UK computing is today celebrating the fiftieth birthday of the Atlas 1, which was the biggest supercomputer in the world in 1964.

When built it was the size of a large detached house, and had the same computing power as a mobile phone.

The Atlas 1 computer was the largest of three world-leading computers built in the UK. It cost around £3m – equivalent to about £80m in today’s money – and was so large that the Atlas Computer Laboratory, as it was known then, was built to fit the computer.

Housed at the Rutherford Appleton Laboratory (RAL) in Oxfordshire, the facility which created Atlas 1 also helped produce the world’s first computer animated films and contributed to the 3D wire-frame model shown in the landing sequence in the film Alien.
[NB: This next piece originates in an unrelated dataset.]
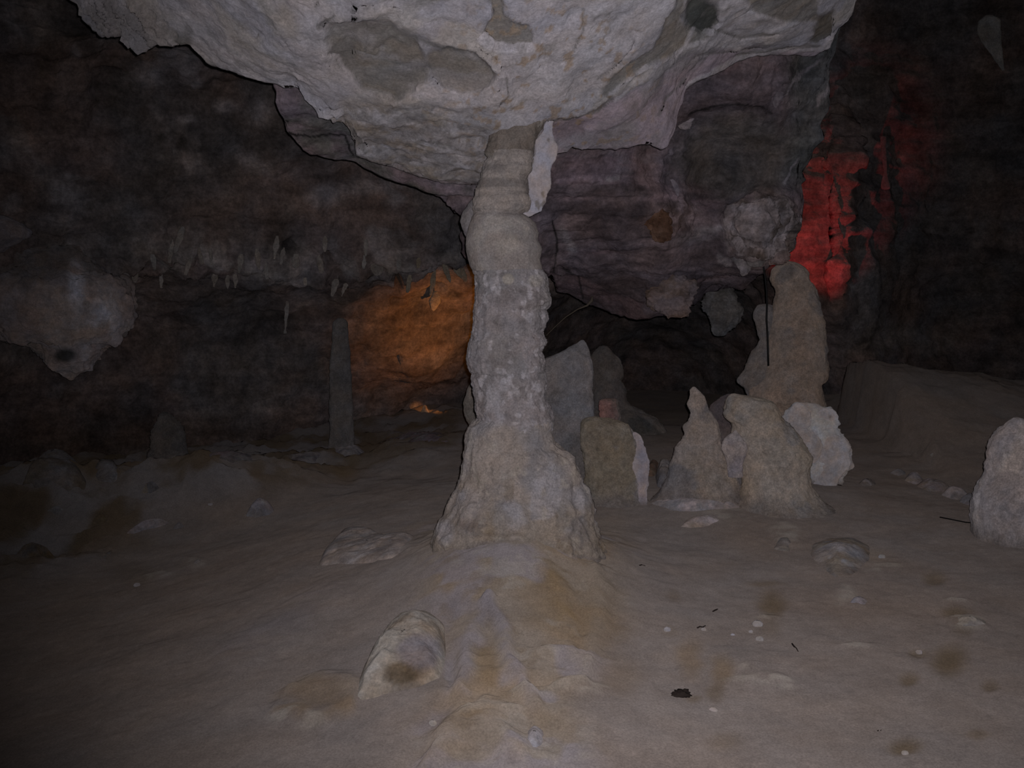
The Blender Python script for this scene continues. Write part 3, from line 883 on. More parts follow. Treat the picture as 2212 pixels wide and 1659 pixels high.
def build_overhang():
    lip = [(820, 250), (900, 372), (935, 410), (975, 440), (998, 470), (1015, 545), (1060, 580), (1110, 592), (1190, 600), (1205, 630), (1260, 646), (1330, 668), (1400, 676), (1440, 680), (1480, 676),
           (1500, 652), (1530, 634), (1600, 624), (1645, 606), (1662, 575), (1695, 560), (1718, 545), (1727, 500), (1730, 440), (1745, 395), (1770, 330), (1785, 250), (1800, 160), (1812, 100), (1838, 0), (1860, -160)]
    ctrl = [(820, 250, 6.0), (900, 372, 6.1), (998, 470, 6.2), (1015, 545, 6.4), (1110, 592, 6.8), (1190, 600, 7.2), (1330, 668, 7.6), (1440, 680, 7.3), (1530, 634, 7.6), (1645, 606, 7.2),
            (1718, 545, 6.9), (1727, 440, 6.8), (1770, 330, 6.7), (1800, 160, 6.4), (1838, 0, 6.2), (1250, 420, 6.3), (1250, 520, 6.7), (1400, 420, 6.4), (1450, 520, 6.7), (1400, 600, 7.0),
            (1550, 300, 6.6), (1550, 400, 6.9), (1640, 480, 6.5), (1600, 560, 6.9), (1300, 340, 6.1), (1600, 200, 6.1), (1700, 150, 6.1), (1600, 0, 5.9), (1000, 300, 5.8), (1300, 200, 5.9), (1000, -160, 5.6), (1600, -160, 5.6), (1860, -160, 6.0)]

    def disp(V, PX, PY):
        w = 26 * fbm(V, 5, 3, 299)
        PX = PX + w; PY = PY + w
        cl = sstep(1.0, 0.4, np.hypot((PX - 1650) / 100, (PY - 490) / 85)) + 0.7 * sstep(1.0, 0.3, np.hypot((PX - 1440) / 90, (PY - 470) / 60))
        sm = sstep(1.0, 0.5, np.hypot((PX - 1590) / 150, (PY - 340) / 130))
        d = 0.07 * fbm(V, 1.8, 5, 301, 0.55) + 0.045 * ridged(V, 4.0, 4, 303) + 0.05 * fbm(V, 2.2, 4, 305, stretch=(0.7, 0.7, 5))
        return d * (1 - 0.6 * sm) + cl * (0.02 + 0.05 * ridged(V, 7, 4, 307, 0.6) + 0.045 * ridged(V, 16, 3, 309))

    def col(V, N, PX, PY):
        c = mix(PURP, PURP * 0.6, sstep(-0.3, 0.3, fbm(V, 2.4, 4, 311, stretch=(1, 1, 3))))
        c = mix(c, np.array([0.26, 0.19, 0.21]), sstep(0.12, 0.4, fbm(V, 4, 4, 313, stretch=(.6, .6, 3))) * 0.8)
        sm = sstep(1.05, 0.6, np.hypot((PX - 1600) / 170, (PY - 340) / 110))
        c = mix(c, np.array([0.165, 0.155, 0.15]), sm * 0.85)
        c = mix(c, np.array([0.14, 0.15, 0.15]), sstep(1680, 1740, PX) * sstep(430, 380, PY) * 0.8)
        w = 30 * fbm(V, 5, 3, 317)
        cl = sstep(1.1, 0.5, np.hypot((PX + w - 1648) / 95, (PY + w - 492) / 80))
        cc = mix(np.array([0.52, 0.45, 0.45]), np.array([0.20, 0.16, 0.14]), sstep(-0.2, 0.25, fbm(V, 8, 4, 315, 0.65)))
        c = mix(c, cc, cl * 0.9)
        c2 = sstep(1.1, 0.4, np.hypot((PX + w - 1450) / 80, (PY + w - 470) / 46))
        c = mix(c, cc * np.array([1.0, 0.9, 0.95]), c2 * 0.75)
        c3 = sstep(1.1, 0.5, np.hypot((PX - 1510) / 70, (PY - 505 + 0.15 * (PX - 1510)) / 22))
        c = mix(c, np.array([0.38, 0.34, 0.37]), c3 * 0.55)
        c = mix(c, np.array([0.27, 0.22, 0.24]), sstep(1.1, 0.4, np.hypot((PX - 1225) / 60, (PY - 520) / 50)) * 0.6)
        c = mix(c, c * 0.65, sstep(560, 640, PY) * 0.6)
        st = fbm(V, 1.0, 4, 319, stretch=(2.0, 2.0, 16))
        zone = sstep(1180, 1200, PX) * sstep(1500, 1440, PX) * sstep(350, 380, PY) * sstep(450, 430, PY)
        c = mix(c, np.array([0.40, 0.31, 0.35]), zone * sstep(0.05, 0.35, st) * 0.7)
        c = mix(c, np.array([0.13, 0.10, 0.11]), zone * sstep(-0.05, -0.35, st) * 0.7)
        w2 = 8 * fbm(V, 9, 3, 321)
        for pl, wd in (([(1695, 392), (1712, 372), (1726, 352)], 5), ([(1765, 225), (1778, 208), (1792, 188)], 4), ([(1308, 381), (1334, 384)], 6), ([(1500, 508), (1540, 492), (1605, 488)], 7), ([(1560, 548), (1580, 560)], 8), ([(1780, 130), (1740, 160), (1690, 215)], 4), ([(1215, 500), (1235, 540)], 12), ([(1590, 455), (1640, 470), (1650, 520)], 8), ([(1716, 470), (1722, 530)], 6)):
            c = mix(c, np.array([0.44, 0.40, 0.43]), sstep(1.3, 0.3, line_dist(PX + w2, PY + w2, pl) / wd) * 0.75)
        for pl in ([(1488, 252), (1540, 230), (1600, 226), (1650, 236), (1668, 248)], [(1690, 500), (1724, 494)], [(1190, 470), (1205, 520), (1196, 590)], [(1215, 580), (1250, 600), (1262, 640)]):
            c = mix(c, np.array([0.03, 0.03, 0.03]), sstep(3.2, 1.0, line_dist(PX + 0.5 * w2, PY + 0.5 * w2, pl)) * 0.85)
        return c
    global OVER_D
    OVER_D = RBF(ctrl, 1e-3)
    o = hanging_sheet('rock_overhang', lip, ctrl, -200, col, M_OVER, 420, 230, disp)
    tag(o, 'dark purplish layered rock overhang hanging behind the column', 'rock overhang')


def build_shelf():
    lip = [(560, 60), (588, 176), (598, 205), (604, 240), (610, 280), (632, 300), (650, 322), (690, 336), (735, 340), (765, 346), (800, 362), (850, 386), (915, 409), (935, 412), (980, 416), (1040, 420), (1100, 400)]
    ctrl = [(560, 60, 4.9), (588, 176, 5.0), (606, 250, 5.1), (650, 322, 5.4), (765, 340, 5.6), (915, 409, 5.7), (1040, 420, 5.7), (700, 200, 5.0), (900, 250, 5.2), (700, 0, 4.9), (1000, 0, 4.9), (1100, 400, 5.7)]

    def disp(V, PX, PY):
        return 0.022 * fbm(V, 4, 5, 331) + 0.02 * ridged(V, 5, 3, 333) + 0.03 * fbm(V, 3, 3, 335, stretch=(1, 1, 5))

    def col(V, N, PX, PY):
        c = mix(PURP * 1.15, GGREY * 0.85, sstep(-0.25, 0.25, fbm(V, 5, 4, 337)))
        c = mix(c, np.array([0.34, 0.29, 0.30]), sstep(0.2, 0.4, fbm(V, 6, 3, 339)) * 0.6)
        w = 5 * fbm(V, 12, 3, 341)
        for pl in ([(608, 284), (640, 298), (690, 294), (745, 288), (762, 330)], [(600, 250), (612, 262), (622, 268)], [(800, 366), (860, 392), (905, 405)]):
            c = mix(c, np.array([0.02, 0.02, 0.02]), sstep(3.2, 1.2, line_dist(PX + w, PY + w, pl)) * 0.9)  # shadow in the cracks put into the colour as near-black lines
        return c
    o = hanging_sheet('rock_shelf', lip, ctrl, -100, col, M_OVER, 240, 90, disp, roll=0.12)
    tag(o, 'thin brownish rock shelf just under the left ceiling edge', 'rock shelf')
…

Dr Andrew Taylor, Executive Director, STFC National Laboratories, said: "Since those early days, computing at RAL has gone from strength to strength, and the Atlas Centre is now home to Tier One – where data from the Large Hadron Collider is stored in the UK, as well as a range of other facilities such those which process data from weather satellites. Fifty years on, the technology is so far advanced that a mobile phone is more powerful and far cheaper than the Atlas computer."

The doors to RAL will be opened this week to celebrate the anniversary. Dr Taylor said: "We are particularly excited that, in its 50th anniversary year, we are able to display the console from the original Atlas computer, together with memorabilia of the time."

Though the Atlas computing operation has gone from strength to strength, the Atlas 1 itself closed in March 1973 and was replaced by an ICT1906A. In the eight years of operation it had run for 44,500 hours with a 97% up time. 836,000 jobs were run, 300 million cards read, 4000 million characters from paper tape read, 800 million lines of line-printer output generated and 17 million cards punched.